──────── DATA PROVIDED ────────
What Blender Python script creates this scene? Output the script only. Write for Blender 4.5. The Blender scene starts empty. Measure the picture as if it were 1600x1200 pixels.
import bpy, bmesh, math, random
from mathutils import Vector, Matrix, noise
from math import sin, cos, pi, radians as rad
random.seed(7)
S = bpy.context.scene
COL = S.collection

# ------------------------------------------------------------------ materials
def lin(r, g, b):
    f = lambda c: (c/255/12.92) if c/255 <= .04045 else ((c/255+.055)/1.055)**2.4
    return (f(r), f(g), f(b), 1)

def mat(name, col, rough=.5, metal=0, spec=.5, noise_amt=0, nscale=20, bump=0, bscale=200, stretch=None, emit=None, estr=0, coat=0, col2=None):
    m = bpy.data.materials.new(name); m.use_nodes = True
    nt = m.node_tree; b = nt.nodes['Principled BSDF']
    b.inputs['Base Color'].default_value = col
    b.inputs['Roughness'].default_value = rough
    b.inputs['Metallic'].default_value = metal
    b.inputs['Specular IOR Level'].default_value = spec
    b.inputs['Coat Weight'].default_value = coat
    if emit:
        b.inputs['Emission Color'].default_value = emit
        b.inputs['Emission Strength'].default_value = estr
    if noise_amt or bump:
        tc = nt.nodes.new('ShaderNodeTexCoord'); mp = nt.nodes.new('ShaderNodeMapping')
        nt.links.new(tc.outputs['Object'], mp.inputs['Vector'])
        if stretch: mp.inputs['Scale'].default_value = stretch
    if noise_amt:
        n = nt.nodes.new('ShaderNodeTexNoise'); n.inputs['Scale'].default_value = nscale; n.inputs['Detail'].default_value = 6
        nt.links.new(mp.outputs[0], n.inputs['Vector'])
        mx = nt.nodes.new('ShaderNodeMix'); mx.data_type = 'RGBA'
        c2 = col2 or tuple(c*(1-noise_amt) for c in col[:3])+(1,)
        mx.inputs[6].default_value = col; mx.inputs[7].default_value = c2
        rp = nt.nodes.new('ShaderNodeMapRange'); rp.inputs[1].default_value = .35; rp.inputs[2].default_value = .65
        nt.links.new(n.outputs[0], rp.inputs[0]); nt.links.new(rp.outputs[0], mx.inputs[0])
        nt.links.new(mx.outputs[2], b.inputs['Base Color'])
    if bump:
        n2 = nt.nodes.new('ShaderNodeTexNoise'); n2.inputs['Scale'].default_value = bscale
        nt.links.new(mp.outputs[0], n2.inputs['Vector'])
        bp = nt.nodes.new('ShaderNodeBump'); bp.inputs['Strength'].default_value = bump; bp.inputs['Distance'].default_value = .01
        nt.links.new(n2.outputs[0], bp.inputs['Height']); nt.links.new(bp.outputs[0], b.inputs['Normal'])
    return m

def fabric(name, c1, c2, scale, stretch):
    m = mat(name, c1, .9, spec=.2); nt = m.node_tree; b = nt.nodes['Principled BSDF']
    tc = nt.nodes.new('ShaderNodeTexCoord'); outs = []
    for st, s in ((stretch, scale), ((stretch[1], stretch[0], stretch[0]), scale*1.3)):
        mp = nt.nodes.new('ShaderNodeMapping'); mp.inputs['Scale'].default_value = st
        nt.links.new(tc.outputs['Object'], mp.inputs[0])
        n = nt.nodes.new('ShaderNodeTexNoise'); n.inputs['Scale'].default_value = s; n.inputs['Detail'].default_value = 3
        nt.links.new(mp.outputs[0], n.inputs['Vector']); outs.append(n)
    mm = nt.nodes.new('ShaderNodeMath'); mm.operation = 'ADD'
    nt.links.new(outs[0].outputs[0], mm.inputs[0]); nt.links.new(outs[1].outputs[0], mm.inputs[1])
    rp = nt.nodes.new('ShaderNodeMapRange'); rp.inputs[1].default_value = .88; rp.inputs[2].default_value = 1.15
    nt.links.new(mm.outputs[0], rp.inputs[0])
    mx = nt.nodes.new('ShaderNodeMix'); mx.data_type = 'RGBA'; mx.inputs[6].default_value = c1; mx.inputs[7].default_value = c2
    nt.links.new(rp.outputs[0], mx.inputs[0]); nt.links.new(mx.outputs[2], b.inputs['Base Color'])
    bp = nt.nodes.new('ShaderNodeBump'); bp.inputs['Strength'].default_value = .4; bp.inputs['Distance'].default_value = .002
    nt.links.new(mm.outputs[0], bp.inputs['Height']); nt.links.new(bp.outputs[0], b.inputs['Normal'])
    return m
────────
> WHAT YOU HAVE TO DO
Copy out the listing above, line by line and exactly, from its first line to the line holding "return (f(r), f(g), f(b), 1)", inclusive.

> SOLUTION TO THIS PROBLEM
What Blender Python script creates this scene? Output the script only. Write for Blender 4.5. The Blender scene starts empty. Measure the picture as if it were 1600x1200 pixels.
import bpy, bmesh, math, random
from mathutils import Vector, Matrix, noise
from math import sin, cos, pi, radians as rad
random.seed(7)
S = bpy.context.scene
COL = S.collection

# ------------------------------------------------------------------ materials
def lin(r, g, b):
    f = lambda c: (c/255/12.92) if c/255 <= .04045 else ((c/255+.055)/1.055)**2.4
    return (f(r), f(g), f(b), 1)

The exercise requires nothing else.